Nazis Seek to Entice U.S. Correspondents into Propaganda Jobs

American newspapermen in Germany are receiving attractive offers from the Ministry of Propaganda and other government agencies as the Nazi regime, not entirely satisfied with the work of its propaganda agencies in all parts of the world in creating a more favorable attitude toward the policies and program of the Third Reich, seeks to control the formation of world public opinion.

Charles L. Flick, a member of the Berlin bureau of Universal Service, is one of the newspapermen known to have been offered a position with the propaganda department. Pat McGrady, an American newspaperman who was in Germany for several months last Summer, was invited to engage in Nazi propaganda work in the United States. Outlines of proposed articles justifying the Nazi persecution of the Jews and explaining the Aryan racial theories were prepared for him by a government agency.

The arrest of Noel Panter, correspondent of the London Daily Telegraph, on trumped-up charges, was not against Panter himself so much as it was a covert threat to all foreign correspondents in Germany, as was the notification to Edgar Ansel Mowrer, famed correspondent of the Chicago Daily News, that his safety in Germany could no longer be guaranteed.

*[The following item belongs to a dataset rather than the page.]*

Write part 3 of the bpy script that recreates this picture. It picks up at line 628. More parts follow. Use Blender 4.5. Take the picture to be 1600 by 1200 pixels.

Reports that Charles L. Flick, a Universal Service correspondent in Berlin, had been offered a position with the German propaganda department, were confirmed at the offices of Universal Service in New York. It was declared there that Mr. Flick had been offered a position with the propaganda department at a larger salary than he had been receiving for his newspaper work, and had notified his superiors, who thereupon raised his salary.